Raahil Chopra
Oct 21, 2015

Double Standards: Can brands do better with online contests?

We have seen the odd campaign creating a buzz. But are these too few and far between, given the opportunity online contests provide? Ajay Gahlaut, ECD, Ogilvy & Mather and Karan Sarin, head of marketing - India, OnePlus discuss

Double Standards: Can brands do better with online contests?

Have brands in India used online contests enough?

Ajay Gahlaut (AG): No. Very few good examples.

Karan Sarin (KS): Yes, especially in the consumer space. There are enough online contests happening but most have them haven’t been impactful.

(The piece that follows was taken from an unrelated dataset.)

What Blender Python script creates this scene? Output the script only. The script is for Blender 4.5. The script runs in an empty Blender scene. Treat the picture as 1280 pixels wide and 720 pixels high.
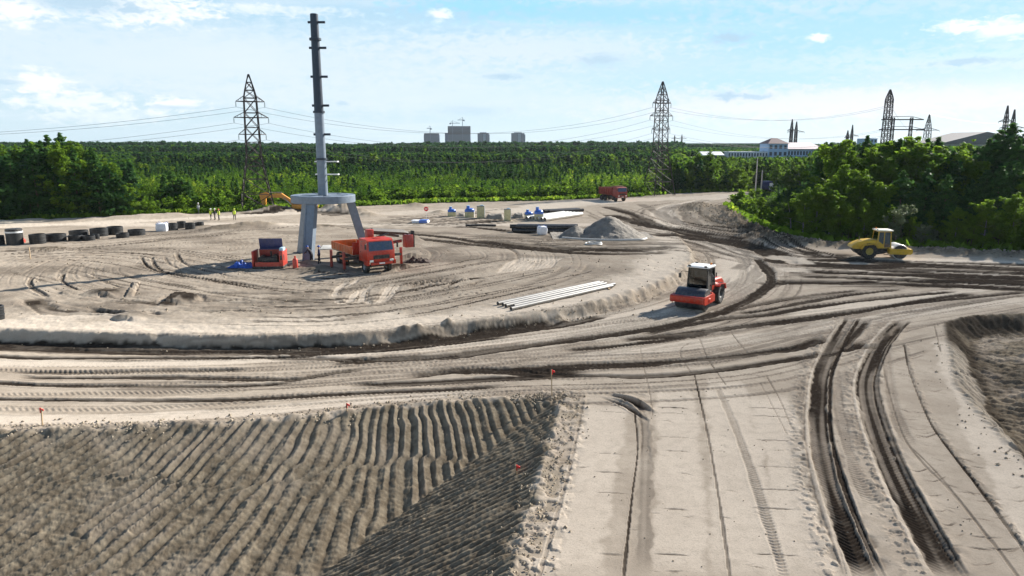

Have they used them well enough? Are they integrated enough (across media)?
 

AG: Very few integrated cases like the Fox Crime case that Ogilvy did a few years ago.

KS: I don’t think they’ve been executed well enough to get a positive outcome. There are multiple factors for this. When you do a contest online, you typically tap into your social channels. What we have seen is that these channels work best when you go back few steps and see what sort of relationship you have with your users. We have seen a lot of brands randomly come up with contests which don’t always have that connect with the audience. So, those contests don’t have that impact. As a company one must have a deeper relationship with its consumers.

When we launched One Plus we had a forum to seek feedback from potential users about what they would want from their phones about six months before we launched. We used that feedback and had that connect. This continues in our company.  We encourage our engineers to go on to social channels and seek feedback from consumers. We don’t only go to them when there’s something to be promoted.
About integration – there’s a good mix. Recently, Airtel was running a 4G contest which is the speed test challenge. It’s a very well integrated campaign. It also depends on the lifecycle of the company. Companies that are at an early stage may not be able to do this.

Is social media best suited for interactive contests? Are brands happy to keep contests within social channels today?

 
AG: Social media is a good channel for contests because of interactivity. Look at the number of personality tests that people take and compare scores! Though for many brands it has become an exercise to give away a freebie in order to promote a hashtag.
 
KS: Yes, absolutely. We thrive on that. One Plus is a company that’s worked through these social media interactive contests.
 
Would it help to run contests on social media with a video, either digital or on TV?

AG: Integration is the way to go for all communication and contests are no exceptions. 
 
KS: It depends on the target audience to begin with. There are certain products where the TG won’t be very receptive to video. There’s no answer to this. It depends on the communication.
Video works really well because it’s a quick way to capture moments and share them. The tricky part is if you include video on your contests on social media you have to make sure there’s ease of participation. If one has to capture a video, upload it – it just gets more difficult and participation reduces.
 
With teasers and hype, is there risk of the end creative not meeting expectations?

AG:  This is a highly hypothetical question! There is a place for teasers in some campaigns and they add value if handled well.
 
KS: There is a definite risk here. We do a lot of teasers and even do product launches through teasers. I think the key here is to plan backwards. You need to have your end goal in mind and then plan the entire execution backwards. Otherwise there are risks of losing steam or losing the end goal.
 
We’re seeing a lot of the brands use long format: could teasers play a part here too?

AG: Again it would depend on the quality of the teaser. And whether it actually intrigued people enough to watch the actual film.
 
KS: They could. My opinion on that is that if the content is right it could work out well. With long-format it is very easy to lose the viewers’ attention and that’s where most of the people fail. Content is the key here. If you have interesting content that makes a user stick to the ad, it will work.
 
Are contests with giveaways the best way to promote interaction?
 
AG:  No. Giveaways only add. The core of a contest is an engagement idea, something that people would like to interact with. The giveaway is only a sweetener.

KS: My take on that is that giveaways are just triggers for a user to take an action. Giveaways are not the only area focus. We at OnePlus have done campaigns without giveaways and had high interaction as well.

(This article was published in the 16 October issue of Campaign India.)